Business & Finance

Jimmy Cliff Re-Enters The Billboard Reggae Album Chart


A week after his demise, the singer reappeared as one of the genre’s top sellers. This article explores the division of his catalog among several labels.

The music of reggae legend Jimmy Cliff lives on with the 2017 compilation album, Best of Jimmy Cliffrevisiting its former chart peak at #7. The singer died on Nov. 24 at the age of 81 after experiencing a seizure followed by pneumonia. With a career spanning almost seventy years, there have been multiple Jimmy Cliff collections across the globe, and several songs from his peak era such as “Hard Road to Travel,” “Many Rivers to Cross,” “Wild World,” “Sitting in Limbo,” “Vietnam,” and “The Harder They Come” have been mainstays on most such releases.

Corporate Shuffles and Cliff’s Catalog

The current Jimmy Cliff compilation on the reggae chart released by the Universal Music Group is now eight years old and is also the most recent to feature his classic repertoire from the late 1960s and early 1970s.
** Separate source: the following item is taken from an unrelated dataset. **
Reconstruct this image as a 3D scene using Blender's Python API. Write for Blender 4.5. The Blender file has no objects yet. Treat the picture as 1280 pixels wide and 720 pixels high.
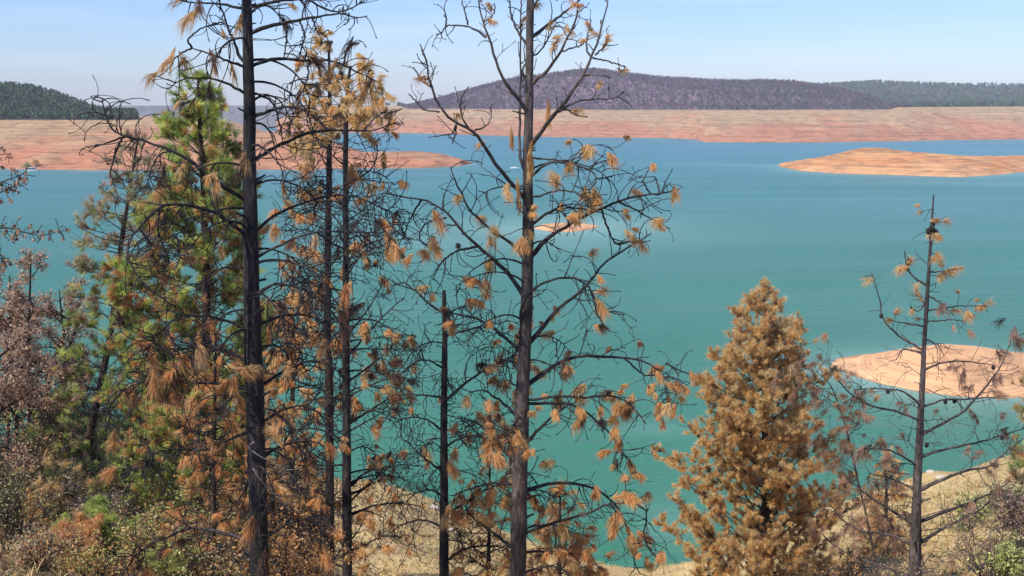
import bpy, math
import numpy as np
R = math.radians
scene = bpy.context.scene
COL = scene.collection
rng = np.random.default_rng(11)

# ------------------------------------------------------------------ camera
FPX = 1372.0                      # focal length in pixels of a 1280 px wide frame
HZ = 129.0                        # row of the true horizon
PITCH = math.atan((360 - HZ) / FPX)
EYE = np.array([0.0, 0.0, 62.0])
cp, sp = math.cos(PITCH), math.sin(PITCH)
FW, RT, UP = np.array([0, cp, -sp]), np.array([1.0, 0, 0]), np.array([0, sp, cp])

def ray(u, v):
    return FW * FPX + RT * (u - 640) + UP * (360 - v)

def P(u, v, d):
    r = ray(u, v)
    return EYE + r * (d / r[1])

def azel(u, v):
    r = ray(u, v)
    return math.atan2(r[0], r[1]), math.atan2(r[2], math.hypot(r[0], r[1]))

def px(d):                        # metres per pixel at distance d
    return d / FPX

cam_d = bpy.data.cameras.new('camera')
cam = bpy.data.objects.new('camera', cam_d)
COL.objects.link(cam)
cam.location = EYE
cam.rotation_euler = (math.pi / 2 - PITCH, 0, 0)
cam_d.sensor_width = 36
cam_d.lens = 36 * FPX / 1280
cam_d.clip_start = 0.5
cam_d.clip_end = 60000
scene.camera = cam

# ------------------------------------------------------------------ light
SUN = np.array([-0.74, -0.66, 0.0])
SUN = SUN / np.linalg.norm(SUN)
ELEV = R(54)
sd = np.array([SUN[0] * math.cos(ELEV), SUN[1] * math.cos(ELEV), math.sin(ELEV)])
from mathutils import Vector
sun_l = bpy.data.lights.new('sun', 'SUN')
sun_l.energy = 5.0
sun_l.angle = R(0.5)
sun_l.color = (1.0, 0.94, 0.85)
sun_o = bpy.data.objects.new('sun', sun_l)
COL.objects.link(sun_o)
sun_o.location = (0, 0, 120)
sun_o.rotation_euler = Vector(-sd).to_track_quat('-Z', 'Y').to_euler()

world = bpy.data.worlds.new('World')
scene.world = world
world.use_nodes = True
nt = world.node_tree
nt.nodes.clear()
N, L = nt.nodes.new, nt.links.new
out = N('ShaderNodeOutputWorld')
bg = N('ShaderNodeBackground')
sky = N('ShaderNodeTexSky')
sky.sky_type = 'NISHITA'
sky.sun_disc = False
sky.sun_elevation = ELEV
sky.sun_rotation = math.atan2(SUN[0], SUN[1])
sky.altitude = 300
sky.air_density = 1.1
sky.dust_density = 0.25
sky.ozone_density = 3.0
bg.inputs['Strength'].default_value = 0.13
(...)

Universal is in a unique position to capitalize on Cliff’s best known recordings as a result of industry mergers and acquisitions that occurred decades ago.

Cliff’s international career began with Island Records and his first U.S. Billboard Hot 100 chart hits were licensed to A&M Records. Both Island and A&M were acquired by what was then Polygram in 1989, which was itself later absorbed into the Seagram corporate empire in a huge $10.6 billion deal. By 2000, Seagram merged with France’s Group Canal+ and was acquired by Vivendi Universal for $34 billion. The music arm of the goliath enterprise which also included former giant labels MCA (for whom Cliff also recorded) and Geffen emerged as the Universal Music Group – the world’s largest record company – amidst a series of leadership and identity changes.
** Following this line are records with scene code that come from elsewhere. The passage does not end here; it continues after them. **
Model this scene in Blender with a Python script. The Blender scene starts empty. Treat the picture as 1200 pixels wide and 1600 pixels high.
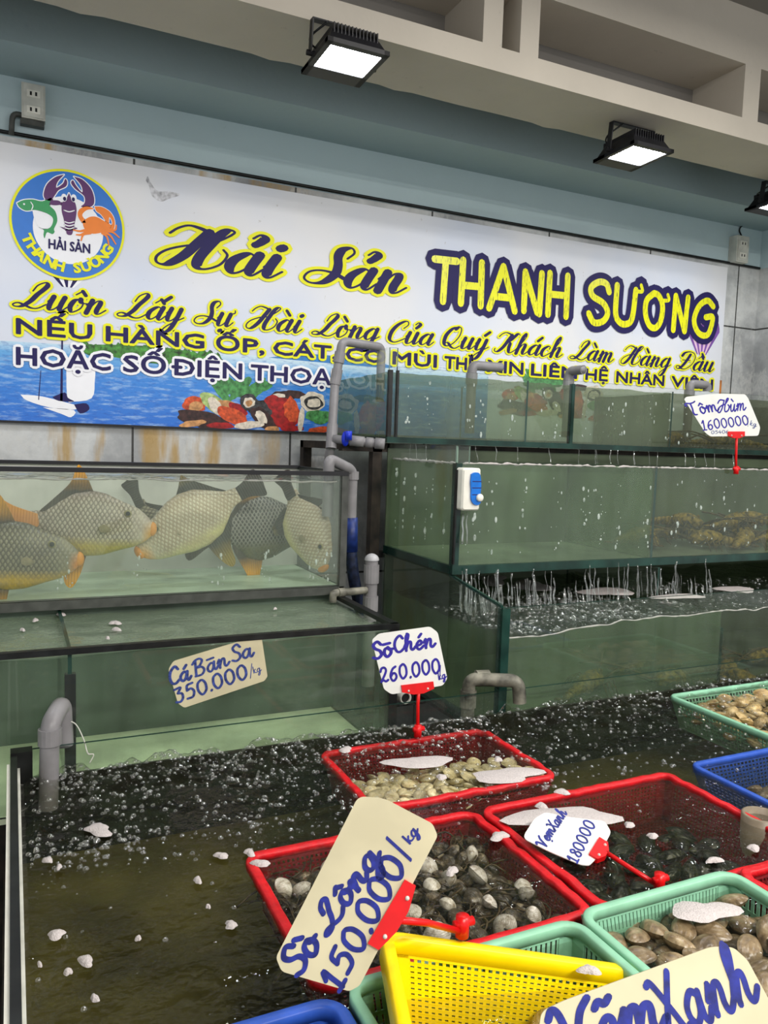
import bpy, math, random
import numpy as np
from mathutils import Vector, Matrix, noise
random.seed(7)
SC = bpy.context.scene
COL = SC.collection

# ------------------------------------------------------------------ camera
F_PX = 1233.1
YAW, PITCH, ROLL = 0.442553, -0.0866899, 0.0329332
CAM = Vector((0.0, 0.0, 1.45))
_F = Vector((math.sin(YAW) * math.cos(PITCH), math.cos(YAW) * math.cos(PITCH), math.sin(PITCH)))
_R0 = Vector((math.cos(YAW), -math.sin(YAW), 0)); _U0 = _R0.cross(_F)
_R = _R0 * math.cos(ROLL) + _U0 * math.sin(ROLL)
_U = -_R0 * math.sin(ROLL) + _U0 * math.cos(ROLL)
cd = bpy.data.cameras.new('camera'); cam = bpy.data.objects.new('camera', cd); COL.objects.link(cam)
cd.sensor_fit = 'VERTICAL'; cd.sensor_height = 24.0; cd.lens = 24.0 * F_PX / 1600.0
cd.clip_start = 0.02
cam.matrix_world = Matrix(((_R.x, _U.x, -_F.x, CAM.x), (_R.y, _U.y, -_F.y, CAM.y), (_R.z, _U.z, -_F.z, CAM.z), (0, 0, 0, 1)))
SC.camera = cam

# ------------------------------------------------------------------ light and exposure
SC.view_settings.view_transform = 'Standard'; SC.view_settings.look = 'None'
SC.view_settings.gamma = 1.0; SC.view_settings.use_curve_mapping = False
SC.view_settings.exposure = 0.98
FLOOD = 40.0
W = bpy.data.worlds.new('market_ambient'); SC.world = W; W.use_nodes = True
W.node_tree.nodes['Background'].inputs[0].default_value = (0.97, 0.98, 1.0, 1)
W.node_tree.nodes['Background'].inputs[1].default_value = 0.48
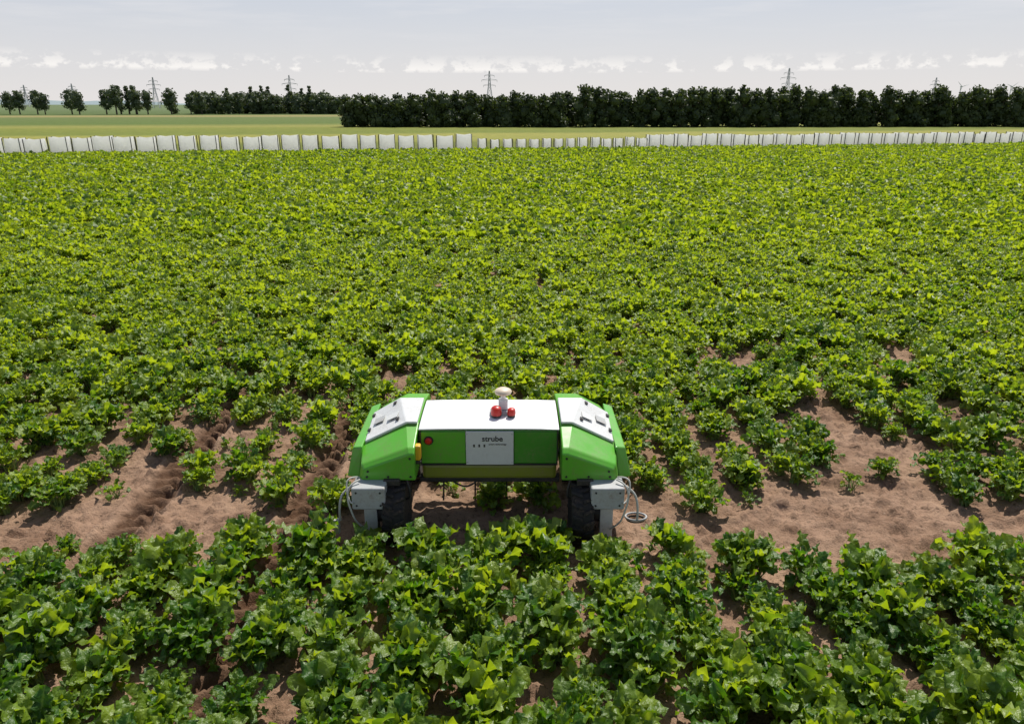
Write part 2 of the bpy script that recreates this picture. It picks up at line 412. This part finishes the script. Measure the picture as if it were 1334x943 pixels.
        for (du,dz) in [(-.1,.06),(.1,.06),(-.1,-.06),(.1,-.06)]:
            if k==0: lathe('bolt',[(.009,0),(.008,.006)],M_black,P,8,(sg*1.0+du,fy-.101,.49+dz),(R(90),0,0))
    tube('cable_'+tag,[(sg*1.08,-.10,.62),(sg*1.15,-.16,.62),(sg*1.18,-.20,.50),(sg*1.14,-.20,.34),(sg*1.11,-.18,.24),(sg*1.04,-.13,.16)],.008,M_cable,P)
    tube('cable_b_'+tag,[(sg*1.10,-.02,.60),(sg*1.19,-.06,.63),(sg*1.20,-.12,.54),(sg*1.15,-.20,.44),(sg*1.12,-.21,.46)],.007,M_cable,P)
    tube('cable_c_'+tag,[(sg*.70,-.02,.58),(sg*.66,-.05,.46),(sg*.70,-.04,.38),(sg*.80,0,.42)],.010,M_black,P)
    tube('bumper_arm_'+tag,[(sg*1.10,.02,.54),(sg*1.24,-.04,.50),(sg*1.28,-.10,.36),(sg*1.27,-.12,.24)],.010,M_cable,P)
pod(-1); pod(1)
box('side_sensor_left',(-1.30,-.13,.19),(.05,.05,.14),M_cable,P,.012)
def torus(name,c,R0,r0,mat):
    v=[];f=[];n=28;m=8
    for i in range(n):
        for j in range(m):
            a=2*math.pi*i/n;b=2*math.pi*j/m; v.append(((R0+r0*math.cos(b))*math.cos(a),(R0+r0*math.cos(b))*math.sin(a)*.7,r0*math.sin(b)))
            f.append((i*m+j,((i+1)%n)*m+j,((i+1)%n)*m+(j+1)%m,i*m+(j+1)%m))
    o=mesh_obj(name,v,f,mat,P,smooth=True); o.location=c; return o
torus('side_sensor_ring_right',(1.27,-.06,.24),.09,.010,M_grey)
torus('side_sensor_ring_right_b',(1.27,-.06,.215),.075,.009,M_black)
box('warning_lamp',(-.605,.06,.80),(.055,.07,.14),M_yellow,P,.015)
box('warning_lamp_base',(-.605,.06,.715),(.06,.075,.03),M_black,P,.005)
box('tool_bar',(0,.62,.40),(1.15,.06,.05),M_black,P,.005)
for u in (-.45,-.15,.15,.45):
    tube('hoe_tine',[(u,.62,.40),(u,.66,.28),(u,.60,.16),(u,.54,.05)],.008,M_black,P)
tube('hose',[(-.35,.28,.42),(-.25,.22,.36),(-.12,.24,.40),(-.1,.3,.43)],.008,M_black,P)
box('mast_base',(.10,.50,.975),(.20,.13,.03),M_grey,P,.006)
box('mast_block',(.12,.56,1.035),(.085,.085,.09),M_white,P,.01)
lathe('mast_post',[(.022,0),(.022,.06)],M_white,P,16,(.12,.56,1.07))
lathe('gps_antenna',[(.02,0),(.07,.012),(.078,.03),(.07,.045),(.045,.058),(.01,.062)],M_beige,P,32,(.12,.56,1.125))
def beacon(n,u,y,s=1):
    lathe(n+'_base',[(.034*s,0),(.034*s,.02)],M_black,P,20,(u,y,.972))
    lathe(n,[(.036*s,0),(.038*s,.02*s),(.034*s,.05*s),(.022*s,.06*s),(.005,.062*s)],M_red,P,20,(u,y,.99))
beacon('stop_button_left',.06,.42,1.3); beacon('stop_button_right',.195,.42,1.0)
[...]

Audiences are probably just witnessing the beginning of a new wave of Jimmy Cliff compilations. His record label journey (with territorial variations) also included EMI from 1973 to 1975, Warner Bros Records from 1975 to 1981, MCA from 1980 to 1981, and Columbia Records from 1982 to 1987. When EMI was dissolved in the 1990s, its catalog was split between Virgin Records America and Capitol Records and subsequently acquired by Universal Music.

Each of these labels will probably be utilizing their respective archives to both memorialize and capitalize on Cliff’s creative legacy. In view of the complex multi-label situation, fans hoping for a single comprehensive career-spanning physical box set are likely to be disappointed. Adding to the division of his repertoire, Cliff’s releases since the late 1980s have been split across a variety of mostly independent labels.

Universal’s Latest Compilation

The double-disc vinyl version of the Best of Jimmy Cliff foregrounds the earlier part of Cliff’s career after he migrated to England from Jamaica to further his career in the mid-1960s. Its compiled hits such as 1969’s “Wonderful World, Beautiful People” provide a chronicle of reggae’s limited international presence on the transatlantic pop charts before the international commercial emergence of Bob Marley and The Wailers. That Cliff material also precedes the success of reggae as an album focused genre, and the emphasis on the religious, cultural, and political philosophies of Rastafarianism.

Cliff’s pop repertoire was helmed by Chinese Jamaican producer, Leslie Kong (d. 1971) who experienced a decade of commercial success before his sudden demise at age 38 due to a heart ailment. Kong was entirely committed to crossing over to the pop charts and even advocated the remixing of the music to satisfy Britain’s BBC Radio which was then the primary U.K. vehicle for achieving chart success.

Kong’s attitude of commercial compromise extended to adding unwieldy orchestral string arrangements that often sounded at odds with the Jamaican rhythm tracks, as heard on “Wonderful World, Beautiful People.” Nonetheless, Cliff scored top ten hits in Britain between 1969 and 1970, making him a notable act despite the absence of a hit LP.

Record Sales Enigma

Despite his career longevity and considerable influence, Cliff has never sold a huge number of albums. He has no gold or platinum certifications in America, while in Britain he only has two silver single certifications (for sales of over 200,000 units) for the perennial “You Can Get It If You Really Want” and “I Can See Clearly Now.”

This provides another indication that a recording artist’s career impact cannot be solely validated by sales, and that the full extent of Jimmy Cliff’s creative presence is not easily quantified. The music world will certainly be poorer without him.